• Data supplied:
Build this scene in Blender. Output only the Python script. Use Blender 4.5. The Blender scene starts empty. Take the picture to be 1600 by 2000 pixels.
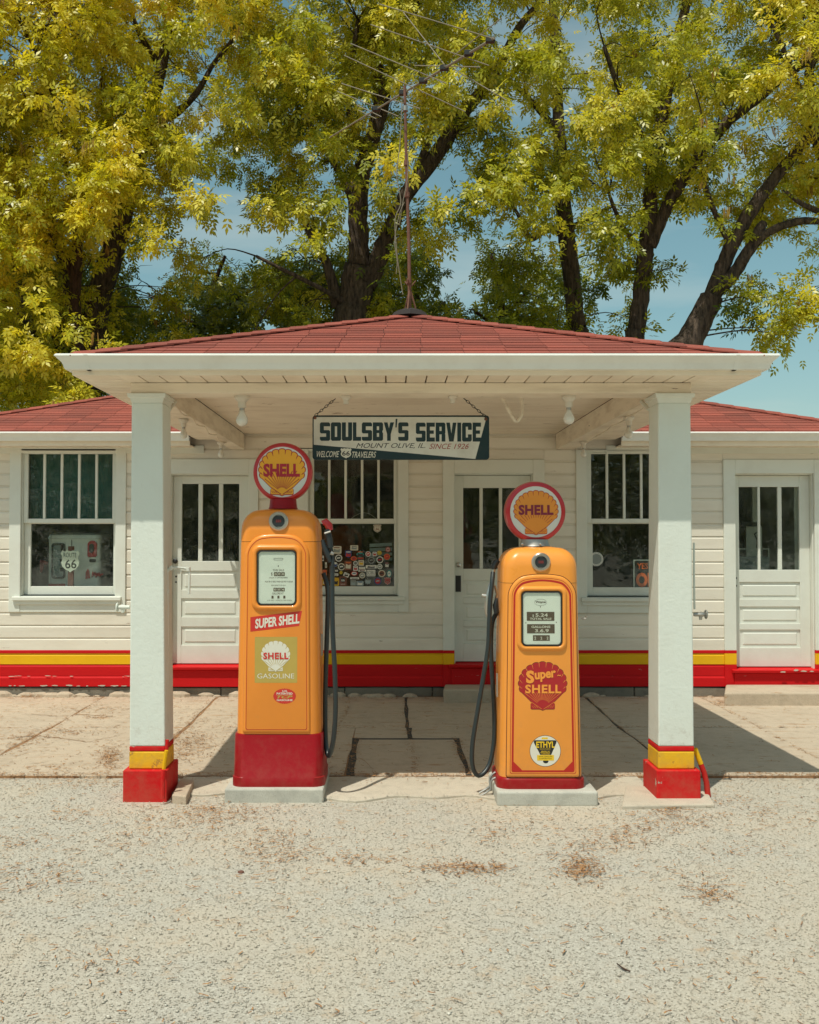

--

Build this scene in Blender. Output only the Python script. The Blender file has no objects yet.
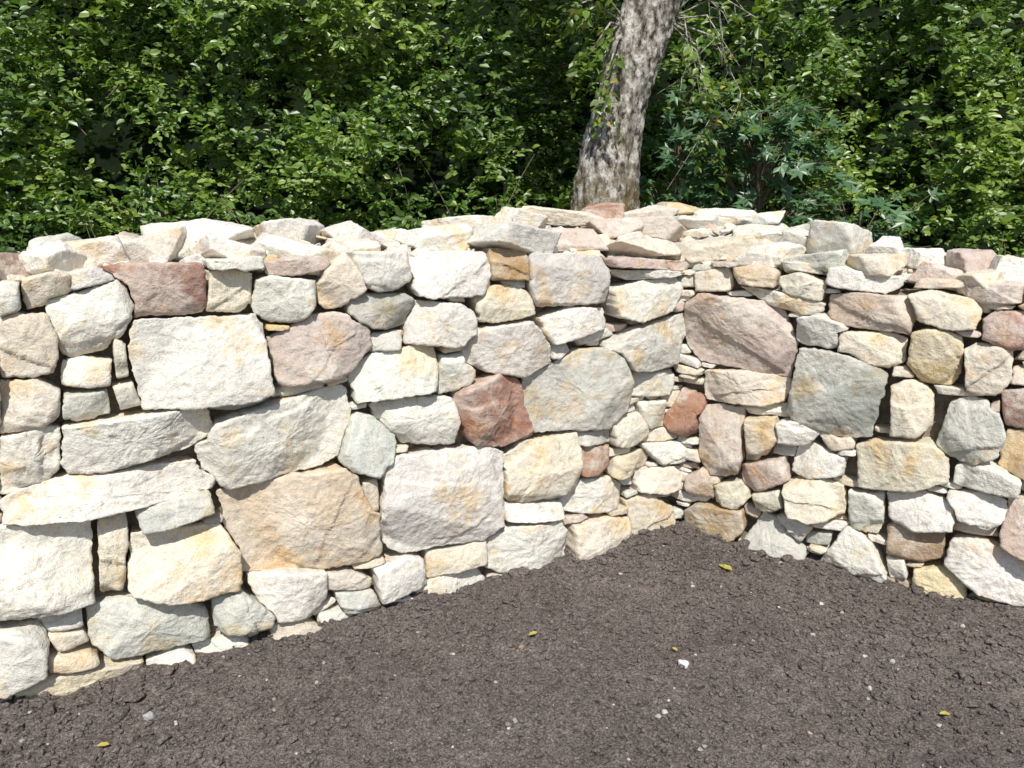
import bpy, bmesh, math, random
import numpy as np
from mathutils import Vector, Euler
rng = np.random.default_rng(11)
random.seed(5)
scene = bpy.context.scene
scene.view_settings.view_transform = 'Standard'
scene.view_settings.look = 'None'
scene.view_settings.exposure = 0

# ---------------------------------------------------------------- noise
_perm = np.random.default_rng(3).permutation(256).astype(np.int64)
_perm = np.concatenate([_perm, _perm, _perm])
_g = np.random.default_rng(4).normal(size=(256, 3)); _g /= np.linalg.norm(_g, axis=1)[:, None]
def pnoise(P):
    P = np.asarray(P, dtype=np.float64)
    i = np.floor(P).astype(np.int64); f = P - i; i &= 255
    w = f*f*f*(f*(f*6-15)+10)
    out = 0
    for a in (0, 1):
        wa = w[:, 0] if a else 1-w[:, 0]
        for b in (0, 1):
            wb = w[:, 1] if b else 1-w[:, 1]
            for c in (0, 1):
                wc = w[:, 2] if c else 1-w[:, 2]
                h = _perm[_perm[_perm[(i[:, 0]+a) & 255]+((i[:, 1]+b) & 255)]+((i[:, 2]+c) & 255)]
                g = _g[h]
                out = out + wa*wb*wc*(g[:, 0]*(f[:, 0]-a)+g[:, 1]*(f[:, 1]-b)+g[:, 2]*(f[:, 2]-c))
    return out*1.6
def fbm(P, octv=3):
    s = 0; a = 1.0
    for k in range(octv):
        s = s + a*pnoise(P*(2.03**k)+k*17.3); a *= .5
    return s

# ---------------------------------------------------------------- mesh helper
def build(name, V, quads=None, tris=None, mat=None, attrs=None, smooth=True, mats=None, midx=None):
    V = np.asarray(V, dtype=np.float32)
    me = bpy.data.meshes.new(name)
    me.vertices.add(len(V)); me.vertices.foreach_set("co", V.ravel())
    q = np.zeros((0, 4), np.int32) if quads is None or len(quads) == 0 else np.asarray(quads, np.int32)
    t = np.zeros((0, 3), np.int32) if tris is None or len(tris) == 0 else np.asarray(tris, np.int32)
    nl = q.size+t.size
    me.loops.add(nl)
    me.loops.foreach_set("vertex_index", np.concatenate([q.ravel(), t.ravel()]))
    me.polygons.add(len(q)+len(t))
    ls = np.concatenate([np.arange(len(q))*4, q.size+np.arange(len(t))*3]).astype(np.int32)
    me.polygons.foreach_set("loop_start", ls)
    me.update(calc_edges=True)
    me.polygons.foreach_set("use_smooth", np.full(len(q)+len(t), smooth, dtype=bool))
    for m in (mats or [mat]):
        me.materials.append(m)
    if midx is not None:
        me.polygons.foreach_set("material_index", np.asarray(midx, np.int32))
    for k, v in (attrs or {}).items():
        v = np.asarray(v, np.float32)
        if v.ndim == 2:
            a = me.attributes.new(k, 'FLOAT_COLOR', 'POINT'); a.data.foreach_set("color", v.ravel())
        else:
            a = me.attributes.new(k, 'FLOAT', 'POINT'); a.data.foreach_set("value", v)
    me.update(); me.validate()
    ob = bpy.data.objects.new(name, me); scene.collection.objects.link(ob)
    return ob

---

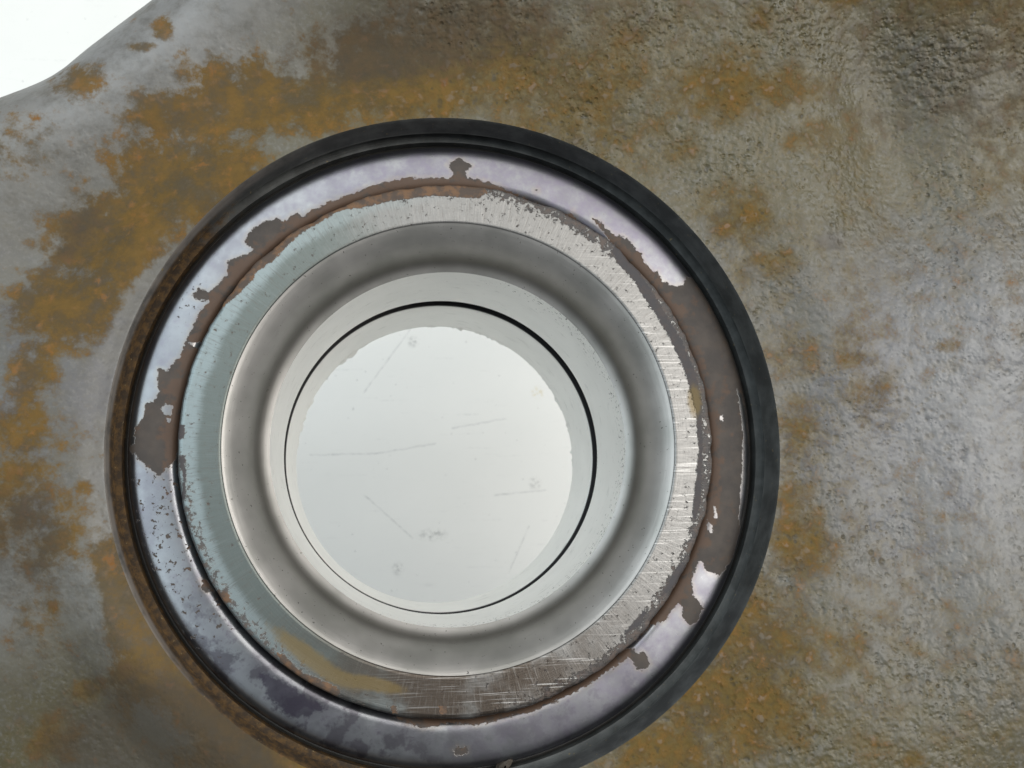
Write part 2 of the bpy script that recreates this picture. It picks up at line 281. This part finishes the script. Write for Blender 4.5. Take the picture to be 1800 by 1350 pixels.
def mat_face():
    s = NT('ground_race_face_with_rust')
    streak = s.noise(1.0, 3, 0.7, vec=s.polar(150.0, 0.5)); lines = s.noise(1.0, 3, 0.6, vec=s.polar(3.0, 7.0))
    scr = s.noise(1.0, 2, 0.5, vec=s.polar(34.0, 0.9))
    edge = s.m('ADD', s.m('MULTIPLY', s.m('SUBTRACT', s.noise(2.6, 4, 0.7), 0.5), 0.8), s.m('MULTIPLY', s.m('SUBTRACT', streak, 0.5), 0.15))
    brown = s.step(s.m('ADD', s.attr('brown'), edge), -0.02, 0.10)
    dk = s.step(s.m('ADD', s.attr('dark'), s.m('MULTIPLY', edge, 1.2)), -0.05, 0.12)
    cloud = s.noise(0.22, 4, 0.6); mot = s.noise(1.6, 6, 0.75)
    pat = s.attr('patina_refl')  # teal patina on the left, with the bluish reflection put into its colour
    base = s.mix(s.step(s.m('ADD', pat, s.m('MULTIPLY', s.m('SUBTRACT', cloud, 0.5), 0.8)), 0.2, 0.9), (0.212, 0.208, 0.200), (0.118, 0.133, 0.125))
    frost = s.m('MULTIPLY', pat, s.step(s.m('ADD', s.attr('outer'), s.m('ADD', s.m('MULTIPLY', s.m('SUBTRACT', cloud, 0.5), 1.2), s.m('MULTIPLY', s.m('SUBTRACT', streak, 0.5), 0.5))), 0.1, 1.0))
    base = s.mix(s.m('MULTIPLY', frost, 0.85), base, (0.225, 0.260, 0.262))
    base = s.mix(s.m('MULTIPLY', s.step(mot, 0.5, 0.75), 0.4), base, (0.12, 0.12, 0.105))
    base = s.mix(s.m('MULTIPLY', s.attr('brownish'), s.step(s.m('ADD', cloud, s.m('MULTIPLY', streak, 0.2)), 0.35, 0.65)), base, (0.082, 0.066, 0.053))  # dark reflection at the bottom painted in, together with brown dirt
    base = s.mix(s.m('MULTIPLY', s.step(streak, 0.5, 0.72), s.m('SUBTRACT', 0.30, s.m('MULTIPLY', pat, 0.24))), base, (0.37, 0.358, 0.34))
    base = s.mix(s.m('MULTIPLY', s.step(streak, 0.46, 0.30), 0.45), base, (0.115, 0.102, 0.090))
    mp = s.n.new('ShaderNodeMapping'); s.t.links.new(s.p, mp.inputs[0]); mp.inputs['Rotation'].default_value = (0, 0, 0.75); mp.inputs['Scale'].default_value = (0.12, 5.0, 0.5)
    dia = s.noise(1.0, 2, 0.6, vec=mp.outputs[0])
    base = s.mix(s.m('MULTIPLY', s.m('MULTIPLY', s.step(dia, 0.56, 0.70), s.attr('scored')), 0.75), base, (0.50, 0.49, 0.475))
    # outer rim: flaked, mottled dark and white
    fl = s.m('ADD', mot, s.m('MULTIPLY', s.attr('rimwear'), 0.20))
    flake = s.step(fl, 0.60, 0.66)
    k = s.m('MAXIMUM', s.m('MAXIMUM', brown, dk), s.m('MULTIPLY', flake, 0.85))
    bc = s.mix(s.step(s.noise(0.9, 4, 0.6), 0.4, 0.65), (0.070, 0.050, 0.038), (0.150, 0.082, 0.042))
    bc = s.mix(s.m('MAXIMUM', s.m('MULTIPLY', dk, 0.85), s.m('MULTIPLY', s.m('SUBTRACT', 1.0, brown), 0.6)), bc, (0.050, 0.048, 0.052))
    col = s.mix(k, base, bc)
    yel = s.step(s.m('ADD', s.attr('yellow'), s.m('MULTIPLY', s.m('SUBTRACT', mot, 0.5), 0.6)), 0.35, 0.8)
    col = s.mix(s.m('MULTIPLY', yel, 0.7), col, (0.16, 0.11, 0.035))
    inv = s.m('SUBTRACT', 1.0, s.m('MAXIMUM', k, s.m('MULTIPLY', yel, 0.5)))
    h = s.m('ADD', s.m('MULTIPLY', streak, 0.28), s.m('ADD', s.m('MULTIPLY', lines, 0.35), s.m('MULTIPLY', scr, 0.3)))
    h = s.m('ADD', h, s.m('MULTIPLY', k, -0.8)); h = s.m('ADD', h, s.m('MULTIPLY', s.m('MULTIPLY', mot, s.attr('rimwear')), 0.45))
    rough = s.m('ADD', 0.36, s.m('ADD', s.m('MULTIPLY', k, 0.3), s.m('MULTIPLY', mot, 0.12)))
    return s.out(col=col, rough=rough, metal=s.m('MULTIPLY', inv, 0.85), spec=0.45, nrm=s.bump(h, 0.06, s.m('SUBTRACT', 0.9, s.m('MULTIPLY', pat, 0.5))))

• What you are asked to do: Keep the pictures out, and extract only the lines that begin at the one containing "Build this scene in Blender. Output only the Python script. The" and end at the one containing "scene.view_settings.exposure = 0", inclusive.

• The completed task:
Build this scene in Blender. Output only the Python script. The Blender file has no objects yet.
import bpy, bmesh, math, random
import numpy as np
from mathutils import Vector, Euler
rng = np.random.default_rng(11)
random.seed(5)
scene = bpy.context.scene
scene.view_settings.view_transform = 'Standard'
scene.view_settings.look = 'None'
scene.view_settings.exposure = 0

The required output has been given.